Instructions for the task – Among the entries below, find the line with "Write part 3", then quote it and each following line up to and including the line with "cy.caustics_reflective = False;", and nothing else.
++++++++++++++++++++
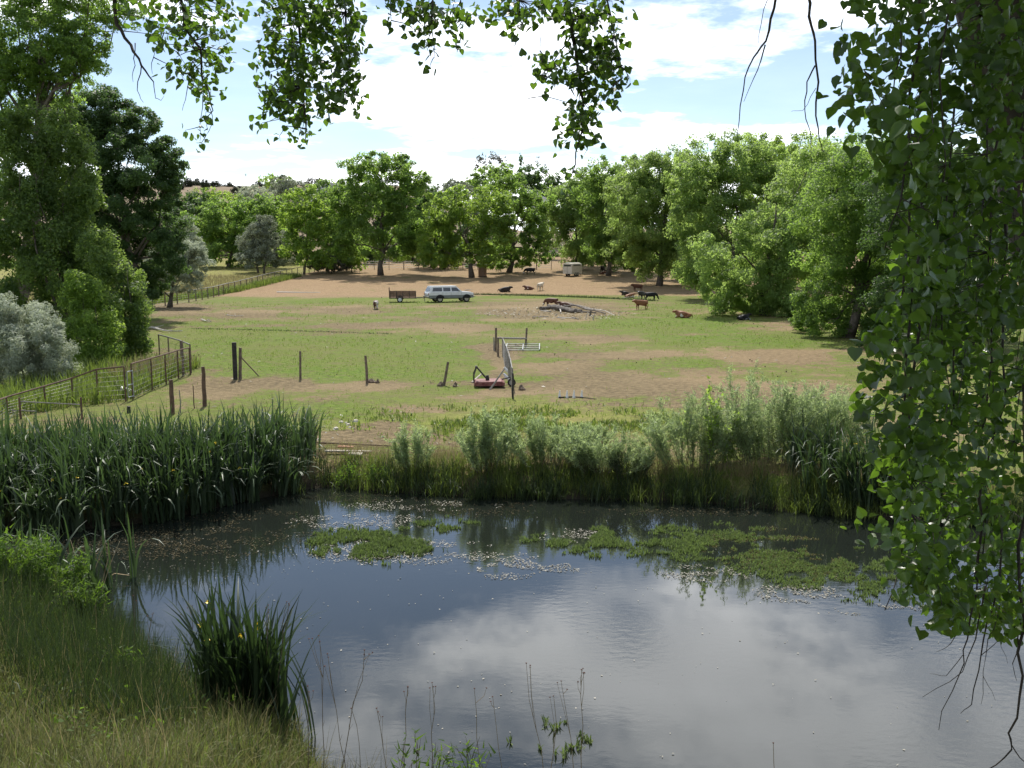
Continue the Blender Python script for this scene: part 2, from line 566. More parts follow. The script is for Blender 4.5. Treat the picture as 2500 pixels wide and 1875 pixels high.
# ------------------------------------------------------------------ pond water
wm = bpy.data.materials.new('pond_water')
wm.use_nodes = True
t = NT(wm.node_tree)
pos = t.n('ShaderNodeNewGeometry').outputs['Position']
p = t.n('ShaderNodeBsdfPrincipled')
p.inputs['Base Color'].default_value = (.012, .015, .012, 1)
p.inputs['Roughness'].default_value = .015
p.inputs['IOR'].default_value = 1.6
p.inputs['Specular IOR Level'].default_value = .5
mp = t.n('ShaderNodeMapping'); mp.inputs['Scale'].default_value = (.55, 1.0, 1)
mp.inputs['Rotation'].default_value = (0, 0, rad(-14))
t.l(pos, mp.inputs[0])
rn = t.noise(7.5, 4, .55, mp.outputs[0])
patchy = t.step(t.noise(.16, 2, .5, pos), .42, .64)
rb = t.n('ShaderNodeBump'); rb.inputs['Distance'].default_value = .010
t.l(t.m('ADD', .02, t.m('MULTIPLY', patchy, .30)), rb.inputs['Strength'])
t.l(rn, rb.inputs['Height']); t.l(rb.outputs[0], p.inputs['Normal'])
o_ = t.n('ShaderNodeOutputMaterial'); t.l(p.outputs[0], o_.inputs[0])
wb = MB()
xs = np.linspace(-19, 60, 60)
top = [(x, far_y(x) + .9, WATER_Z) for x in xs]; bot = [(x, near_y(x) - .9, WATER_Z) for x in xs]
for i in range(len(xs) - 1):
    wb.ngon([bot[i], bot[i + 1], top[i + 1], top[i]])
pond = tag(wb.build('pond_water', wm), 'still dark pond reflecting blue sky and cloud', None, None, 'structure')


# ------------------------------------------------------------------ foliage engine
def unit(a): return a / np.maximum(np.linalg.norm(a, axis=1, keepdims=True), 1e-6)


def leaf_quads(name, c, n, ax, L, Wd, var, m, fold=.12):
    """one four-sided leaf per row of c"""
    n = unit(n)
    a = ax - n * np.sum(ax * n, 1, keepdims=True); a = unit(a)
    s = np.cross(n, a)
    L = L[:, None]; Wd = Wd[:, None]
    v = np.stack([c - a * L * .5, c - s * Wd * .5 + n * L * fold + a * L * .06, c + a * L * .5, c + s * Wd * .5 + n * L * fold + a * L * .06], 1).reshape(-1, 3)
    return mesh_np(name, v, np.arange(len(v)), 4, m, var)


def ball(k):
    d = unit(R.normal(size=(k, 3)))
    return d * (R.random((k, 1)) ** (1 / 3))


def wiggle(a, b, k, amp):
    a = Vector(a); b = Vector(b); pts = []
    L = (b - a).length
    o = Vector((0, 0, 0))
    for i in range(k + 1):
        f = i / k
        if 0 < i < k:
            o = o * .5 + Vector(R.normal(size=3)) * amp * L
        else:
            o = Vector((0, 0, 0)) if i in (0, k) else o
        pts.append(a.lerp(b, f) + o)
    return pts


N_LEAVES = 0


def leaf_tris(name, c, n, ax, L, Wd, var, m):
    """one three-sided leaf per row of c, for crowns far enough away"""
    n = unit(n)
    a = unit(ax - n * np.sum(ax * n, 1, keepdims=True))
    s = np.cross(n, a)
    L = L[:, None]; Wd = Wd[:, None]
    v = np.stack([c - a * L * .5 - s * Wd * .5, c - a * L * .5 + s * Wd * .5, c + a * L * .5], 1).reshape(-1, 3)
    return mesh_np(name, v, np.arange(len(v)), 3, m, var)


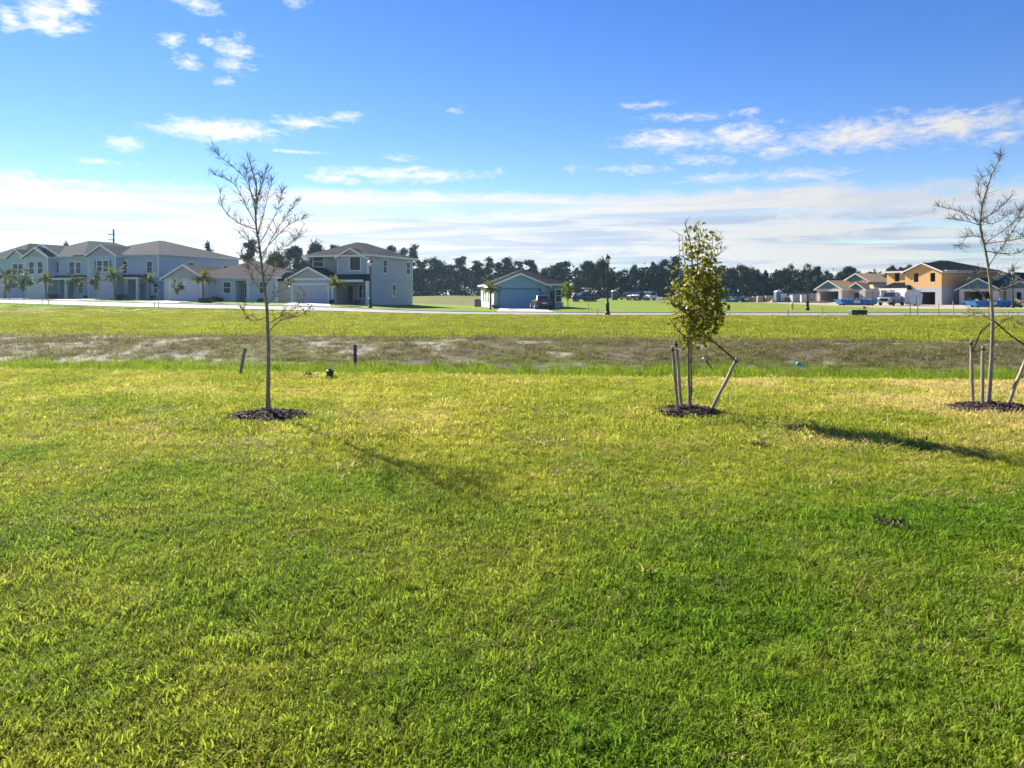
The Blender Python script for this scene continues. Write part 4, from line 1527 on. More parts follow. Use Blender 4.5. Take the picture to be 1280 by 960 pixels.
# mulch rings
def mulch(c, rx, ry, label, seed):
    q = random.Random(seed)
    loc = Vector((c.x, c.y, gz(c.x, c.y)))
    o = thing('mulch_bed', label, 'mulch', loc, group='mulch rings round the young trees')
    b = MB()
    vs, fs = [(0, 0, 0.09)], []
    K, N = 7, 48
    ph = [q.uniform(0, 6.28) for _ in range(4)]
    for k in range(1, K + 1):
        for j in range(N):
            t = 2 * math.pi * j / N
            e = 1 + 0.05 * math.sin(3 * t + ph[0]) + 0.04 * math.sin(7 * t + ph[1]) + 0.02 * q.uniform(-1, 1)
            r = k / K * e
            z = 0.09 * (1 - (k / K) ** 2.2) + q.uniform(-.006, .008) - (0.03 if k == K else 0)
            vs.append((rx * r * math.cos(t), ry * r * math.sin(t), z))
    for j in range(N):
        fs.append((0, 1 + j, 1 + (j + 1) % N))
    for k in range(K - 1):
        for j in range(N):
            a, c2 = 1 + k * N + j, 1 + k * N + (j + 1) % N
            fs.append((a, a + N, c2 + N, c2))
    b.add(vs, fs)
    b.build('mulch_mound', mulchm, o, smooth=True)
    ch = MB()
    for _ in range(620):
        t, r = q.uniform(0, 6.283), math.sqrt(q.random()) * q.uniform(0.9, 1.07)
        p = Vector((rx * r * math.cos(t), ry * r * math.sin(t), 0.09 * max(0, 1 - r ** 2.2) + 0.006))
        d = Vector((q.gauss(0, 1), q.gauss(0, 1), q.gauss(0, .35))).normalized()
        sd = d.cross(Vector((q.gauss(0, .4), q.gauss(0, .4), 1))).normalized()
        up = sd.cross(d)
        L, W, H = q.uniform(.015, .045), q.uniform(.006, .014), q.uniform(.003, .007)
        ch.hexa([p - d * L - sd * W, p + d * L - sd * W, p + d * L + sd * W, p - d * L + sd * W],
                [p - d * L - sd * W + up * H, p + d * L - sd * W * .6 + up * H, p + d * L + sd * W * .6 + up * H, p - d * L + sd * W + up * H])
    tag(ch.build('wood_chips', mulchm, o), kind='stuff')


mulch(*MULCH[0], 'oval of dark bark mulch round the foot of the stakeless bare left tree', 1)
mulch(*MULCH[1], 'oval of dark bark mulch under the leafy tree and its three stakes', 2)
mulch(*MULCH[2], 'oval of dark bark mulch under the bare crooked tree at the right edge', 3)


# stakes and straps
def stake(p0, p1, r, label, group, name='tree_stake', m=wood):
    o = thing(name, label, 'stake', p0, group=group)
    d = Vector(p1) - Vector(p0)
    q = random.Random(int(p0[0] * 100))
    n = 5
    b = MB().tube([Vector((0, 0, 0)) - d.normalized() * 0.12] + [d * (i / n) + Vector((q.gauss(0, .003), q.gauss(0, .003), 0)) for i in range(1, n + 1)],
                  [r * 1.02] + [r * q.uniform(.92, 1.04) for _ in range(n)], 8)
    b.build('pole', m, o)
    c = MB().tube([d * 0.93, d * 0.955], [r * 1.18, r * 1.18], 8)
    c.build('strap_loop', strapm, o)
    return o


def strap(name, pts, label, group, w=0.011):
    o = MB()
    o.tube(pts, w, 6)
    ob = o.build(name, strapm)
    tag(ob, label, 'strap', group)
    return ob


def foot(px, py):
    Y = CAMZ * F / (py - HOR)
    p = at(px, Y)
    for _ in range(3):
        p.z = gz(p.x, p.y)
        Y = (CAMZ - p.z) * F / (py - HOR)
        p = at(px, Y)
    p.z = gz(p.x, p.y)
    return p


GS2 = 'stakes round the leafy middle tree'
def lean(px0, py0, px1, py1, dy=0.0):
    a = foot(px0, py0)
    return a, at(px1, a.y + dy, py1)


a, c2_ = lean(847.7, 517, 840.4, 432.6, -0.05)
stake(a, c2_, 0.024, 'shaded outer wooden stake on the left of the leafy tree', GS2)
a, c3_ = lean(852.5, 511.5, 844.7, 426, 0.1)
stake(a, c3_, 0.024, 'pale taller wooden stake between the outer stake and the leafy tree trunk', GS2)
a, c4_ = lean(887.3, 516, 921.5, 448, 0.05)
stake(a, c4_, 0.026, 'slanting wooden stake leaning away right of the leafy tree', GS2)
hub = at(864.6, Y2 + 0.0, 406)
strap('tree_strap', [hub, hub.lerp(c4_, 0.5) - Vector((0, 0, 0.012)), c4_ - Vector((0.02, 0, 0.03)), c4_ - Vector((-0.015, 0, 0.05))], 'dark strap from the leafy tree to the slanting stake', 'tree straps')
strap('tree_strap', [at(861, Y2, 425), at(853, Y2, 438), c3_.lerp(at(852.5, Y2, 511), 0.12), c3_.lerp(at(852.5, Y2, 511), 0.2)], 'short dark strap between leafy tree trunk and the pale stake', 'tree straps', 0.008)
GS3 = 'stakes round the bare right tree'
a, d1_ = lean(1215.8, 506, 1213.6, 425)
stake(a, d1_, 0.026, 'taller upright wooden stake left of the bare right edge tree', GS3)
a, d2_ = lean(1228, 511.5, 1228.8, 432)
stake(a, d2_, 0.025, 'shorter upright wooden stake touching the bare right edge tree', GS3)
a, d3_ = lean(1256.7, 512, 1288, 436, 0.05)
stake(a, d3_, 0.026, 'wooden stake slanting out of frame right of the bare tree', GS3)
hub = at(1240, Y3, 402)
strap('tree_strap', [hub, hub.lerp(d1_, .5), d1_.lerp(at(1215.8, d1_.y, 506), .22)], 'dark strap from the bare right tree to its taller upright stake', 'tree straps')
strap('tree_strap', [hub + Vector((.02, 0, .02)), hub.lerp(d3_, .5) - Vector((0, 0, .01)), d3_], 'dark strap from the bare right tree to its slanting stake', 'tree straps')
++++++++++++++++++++
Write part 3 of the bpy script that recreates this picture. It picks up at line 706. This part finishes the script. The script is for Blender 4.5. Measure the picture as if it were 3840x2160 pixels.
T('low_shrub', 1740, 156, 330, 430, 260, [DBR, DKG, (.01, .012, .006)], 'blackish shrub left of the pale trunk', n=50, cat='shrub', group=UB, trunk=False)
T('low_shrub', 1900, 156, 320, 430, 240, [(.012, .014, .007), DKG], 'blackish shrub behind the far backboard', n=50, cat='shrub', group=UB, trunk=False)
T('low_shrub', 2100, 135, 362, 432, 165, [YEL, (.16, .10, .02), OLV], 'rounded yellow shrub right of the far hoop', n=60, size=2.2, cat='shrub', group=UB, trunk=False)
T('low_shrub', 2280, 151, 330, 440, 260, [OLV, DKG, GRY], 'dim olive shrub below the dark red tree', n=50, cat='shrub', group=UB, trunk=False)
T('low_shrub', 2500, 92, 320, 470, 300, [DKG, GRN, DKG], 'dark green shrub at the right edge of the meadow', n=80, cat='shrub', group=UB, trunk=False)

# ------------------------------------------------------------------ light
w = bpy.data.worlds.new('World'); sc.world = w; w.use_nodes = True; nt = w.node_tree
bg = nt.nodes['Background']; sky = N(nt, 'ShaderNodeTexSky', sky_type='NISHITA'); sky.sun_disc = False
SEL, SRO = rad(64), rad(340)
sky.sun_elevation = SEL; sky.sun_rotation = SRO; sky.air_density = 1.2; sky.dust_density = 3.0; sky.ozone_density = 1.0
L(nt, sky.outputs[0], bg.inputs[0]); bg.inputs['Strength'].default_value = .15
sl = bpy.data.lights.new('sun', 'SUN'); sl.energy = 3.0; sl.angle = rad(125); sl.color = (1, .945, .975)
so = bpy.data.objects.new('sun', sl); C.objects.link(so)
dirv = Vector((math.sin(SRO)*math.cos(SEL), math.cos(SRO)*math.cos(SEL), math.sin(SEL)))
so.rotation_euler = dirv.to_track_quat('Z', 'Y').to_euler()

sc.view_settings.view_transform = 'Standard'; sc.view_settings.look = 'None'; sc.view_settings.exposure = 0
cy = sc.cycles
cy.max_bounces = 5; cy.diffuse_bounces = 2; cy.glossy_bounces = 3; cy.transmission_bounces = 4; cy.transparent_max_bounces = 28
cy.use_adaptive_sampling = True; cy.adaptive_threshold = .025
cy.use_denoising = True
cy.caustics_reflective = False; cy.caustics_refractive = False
++++++++++++++++++++
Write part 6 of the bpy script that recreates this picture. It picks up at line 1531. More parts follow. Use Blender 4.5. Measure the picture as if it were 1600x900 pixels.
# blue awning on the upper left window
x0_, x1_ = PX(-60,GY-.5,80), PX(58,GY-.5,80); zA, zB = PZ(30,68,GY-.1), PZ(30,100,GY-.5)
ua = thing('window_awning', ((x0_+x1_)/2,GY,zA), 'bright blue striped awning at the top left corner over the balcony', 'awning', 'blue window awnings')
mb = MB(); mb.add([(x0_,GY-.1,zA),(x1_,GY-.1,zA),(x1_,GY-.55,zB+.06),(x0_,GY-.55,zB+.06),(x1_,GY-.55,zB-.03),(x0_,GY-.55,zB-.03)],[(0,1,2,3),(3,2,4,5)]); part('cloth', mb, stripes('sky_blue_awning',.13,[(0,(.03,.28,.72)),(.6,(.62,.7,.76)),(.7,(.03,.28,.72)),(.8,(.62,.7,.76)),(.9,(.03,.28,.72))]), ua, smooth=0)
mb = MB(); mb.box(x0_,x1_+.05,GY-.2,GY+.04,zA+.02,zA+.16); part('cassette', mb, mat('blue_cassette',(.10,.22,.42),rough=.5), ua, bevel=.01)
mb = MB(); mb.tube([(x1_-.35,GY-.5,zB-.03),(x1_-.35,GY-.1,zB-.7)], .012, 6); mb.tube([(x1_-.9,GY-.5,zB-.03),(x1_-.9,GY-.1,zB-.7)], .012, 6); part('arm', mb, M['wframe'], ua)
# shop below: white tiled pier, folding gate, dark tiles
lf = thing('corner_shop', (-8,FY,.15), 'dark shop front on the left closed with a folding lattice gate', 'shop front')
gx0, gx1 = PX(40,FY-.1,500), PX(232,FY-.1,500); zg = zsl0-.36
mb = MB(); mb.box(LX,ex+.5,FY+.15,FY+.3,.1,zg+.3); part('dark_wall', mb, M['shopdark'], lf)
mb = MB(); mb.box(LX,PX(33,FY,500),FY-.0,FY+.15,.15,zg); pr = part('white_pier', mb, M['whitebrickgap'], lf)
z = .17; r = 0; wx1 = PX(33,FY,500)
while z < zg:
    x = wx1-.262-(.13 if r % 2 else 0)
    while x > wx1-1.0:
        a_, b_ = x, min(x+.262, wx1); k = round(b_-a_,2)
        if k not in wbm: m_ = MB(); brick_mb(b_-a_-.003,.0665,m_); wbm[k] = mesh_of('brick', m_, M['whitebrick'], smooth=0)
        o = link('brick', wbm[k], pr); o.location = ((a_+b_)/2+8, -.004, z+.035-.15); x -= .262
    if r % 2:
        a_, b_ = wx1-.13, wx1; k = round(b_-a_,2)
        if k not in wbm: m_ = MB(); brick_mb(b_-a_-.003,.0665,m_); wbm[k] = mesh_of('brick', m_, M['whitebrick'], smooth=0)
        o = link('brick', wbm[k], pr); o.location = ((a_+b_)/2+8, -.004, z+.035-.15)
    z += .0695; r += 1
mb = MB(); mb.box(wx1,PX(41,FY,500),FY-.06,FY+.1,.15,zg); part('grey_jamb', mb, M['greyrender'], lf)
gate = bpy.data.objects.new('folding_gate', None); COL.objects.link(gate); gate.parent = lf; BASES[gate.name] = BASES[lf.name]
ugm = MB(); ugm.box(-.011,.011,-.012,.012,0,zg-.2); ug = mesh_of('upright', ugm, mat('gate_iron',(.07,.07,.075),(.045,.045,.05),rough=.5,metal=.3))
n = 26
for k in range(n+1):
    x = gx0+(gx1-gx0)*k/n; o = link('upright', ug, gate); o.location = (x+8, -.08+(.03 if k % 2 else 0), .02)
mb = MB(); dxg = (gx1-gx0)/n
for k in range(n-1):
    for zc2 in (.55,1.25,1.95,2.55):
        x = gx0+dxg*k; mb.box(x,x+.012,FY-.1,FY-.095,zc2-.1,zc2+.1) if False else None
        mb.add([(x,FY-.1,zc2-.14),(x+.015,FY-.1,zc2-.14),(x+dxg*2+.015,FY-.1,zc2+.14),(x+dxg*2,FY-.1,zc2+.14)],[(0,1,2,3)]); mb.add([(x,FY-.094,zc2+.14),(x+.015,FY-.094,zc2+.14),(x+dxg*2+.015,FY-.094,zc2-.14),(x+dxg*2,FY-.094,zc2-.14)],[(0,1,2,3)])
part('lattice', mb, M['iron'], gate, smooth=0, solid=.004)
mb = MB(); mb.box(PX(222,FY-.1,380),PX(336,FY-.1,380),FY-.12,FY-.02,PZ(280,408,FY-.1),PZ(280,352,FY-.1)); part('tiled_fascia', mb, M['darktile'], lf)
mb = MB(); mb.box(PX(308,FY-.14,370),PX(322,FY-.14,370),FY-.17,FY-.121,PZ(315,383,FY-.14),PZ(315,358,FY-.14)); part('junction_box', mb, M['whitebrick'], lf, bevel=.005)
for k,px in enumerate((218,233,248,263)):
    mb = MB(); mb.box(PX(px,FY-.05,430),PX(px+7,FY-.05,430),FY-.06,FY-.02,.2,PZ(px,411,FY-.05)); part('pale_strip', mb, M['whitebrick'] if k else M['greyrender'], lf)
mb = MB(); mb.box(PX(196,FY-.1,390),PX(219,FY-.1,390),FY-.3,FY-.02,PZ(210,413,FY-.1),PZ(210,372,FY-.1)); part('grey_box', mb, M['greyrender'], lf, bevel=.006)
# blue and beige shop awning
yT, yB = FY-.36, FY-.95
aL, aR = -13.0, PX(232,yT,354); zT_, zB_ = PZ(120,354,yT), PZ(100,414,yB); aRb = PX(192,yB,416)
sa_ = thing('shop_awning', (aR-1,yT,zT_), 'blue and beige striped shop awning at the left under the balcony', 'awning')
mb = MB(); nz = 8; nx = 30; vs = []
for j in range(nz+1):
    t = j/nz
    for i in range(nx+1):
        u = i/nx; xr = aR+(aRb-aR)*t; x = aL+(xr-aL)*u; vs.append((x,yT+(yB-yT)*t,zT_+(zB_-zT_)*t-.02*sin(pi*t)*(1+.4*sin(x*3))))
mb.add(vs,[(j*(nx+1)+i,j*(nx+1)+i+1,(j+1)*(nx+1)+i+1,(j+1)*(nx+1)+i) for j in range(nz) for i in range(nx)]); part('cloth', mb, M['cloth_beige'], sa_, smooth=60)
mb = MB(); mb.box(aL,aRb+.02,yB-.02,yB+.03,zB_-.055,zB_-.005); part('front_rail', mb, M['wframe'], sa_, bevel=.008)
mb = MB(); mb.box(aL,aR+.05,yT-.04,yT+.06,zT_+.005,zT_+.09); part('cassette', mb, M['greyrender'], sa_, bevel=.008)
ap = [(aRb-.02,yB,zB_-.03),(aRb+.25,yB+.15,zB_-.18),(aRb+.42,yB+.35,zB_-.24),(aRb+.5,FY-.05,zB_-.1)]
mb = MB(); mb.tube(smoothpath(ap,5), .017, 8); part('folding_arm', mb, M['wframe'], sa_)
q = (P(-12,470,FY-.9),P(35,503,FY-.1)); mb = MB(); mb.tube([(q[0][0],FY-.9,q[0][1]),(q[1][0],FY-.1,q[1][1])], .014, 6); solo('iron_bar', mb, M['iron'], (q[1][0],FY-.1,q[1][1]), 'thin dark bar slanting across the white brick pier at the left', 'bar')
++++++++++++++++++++
Full response –
Write part 3 of the bpy script that recreates this picture. It picks up at line 706. This part finishes the script. The script is for Blender 4.5. Measure the picture as if it were 3840x2160 pixels.
T('low_shrub', 1740, 156, 330, 430, 260, [DBR, DKG, (.01, .012, .006)], 'blackish shrub left of the pale trunk', n=50, cat='shrub', group=UB, trunk=False)
T('low_shrub', 1900, 156, 320, 430, 240, [(.012, .014, .007), DKG], 'blackish shrub behind the far backboard', n=50, cat='shrub', group=UB, trunk=False)
T('low_shrub', 2100, 135, 362, 432, 165, [YEL, (.16, .10, .02), OLV], 'rounded yellow shrub right of the far hoop', n=60, size=2.2, cat='shrub', group=UB, trunk=False)
T('low_shrub', 2280, 151, 330, 440, 260, [OLV, DKG, GRY], 'dim olive shrub below the dark red tree', n=50, cat='shrub', group=UB, trunk=False)
T('low_shrub', 2500, 92, 320, 470, 300, [DKG, GRN, DKG], 'dark green shrub at the right edge of the meadow', n=80, cat='shrub', group=UB, trunk=False)

# ------------------------------------------------------------------ light
w = bpy.data.worlds.new('World'); sc.world = w; w.use_nodes = True; nt = w.node_tree
bg = nt.nodes['Background']; sky = N(nt, 'ShaderNodeTexSky', sky_type='NISHITA'); sky.sun_disc = False
SEL, SRO = rad(64), rad(340)
sky.sun_elevation = SEL; sky.sun_rotation = SRO; sky.air_density = 1.2; sky.dust_density = 3.0; sky.ozone_density = 1.0
L(nt, sky.outputs[0], bg.inputs[0]); bg.inputs['Strength'].default_value = .15
sl = bpy.data.lights.new('sun', 'SUN'); sl.energy = 3.0; sl.angle = rad(125); sl.color = (1, .945, .975)
so = bpy.data.objects.new('sun', sl); C.objects.link(so)
dirv = Vector((math.sin(SRO)*math.cos(SEL), math.cos(SRO)*math.cos(SEL), math.sin(SEL)))
so.rotation_euler = dirv.to_track_quat('Z', 'Y').to_euler()

sc.view_settings.view_transform = 'Standard'; sc.view_settings.look = 'None'; sc.view_settings.exposure = 0
cy = sc.cycles
cy.max_bounces = 5; cy.diffuse_bounces = 2; cy.glossy_bounces = 3; cy.transmission_bounces = 4; cy.transparent_max_bounces = 28
cy.use_adaptive_sampling = True; cy.adaptive_threshold = .025
cy.use_denoising = True
cy.caustics_reflective = False; cy.caustics_refractive = False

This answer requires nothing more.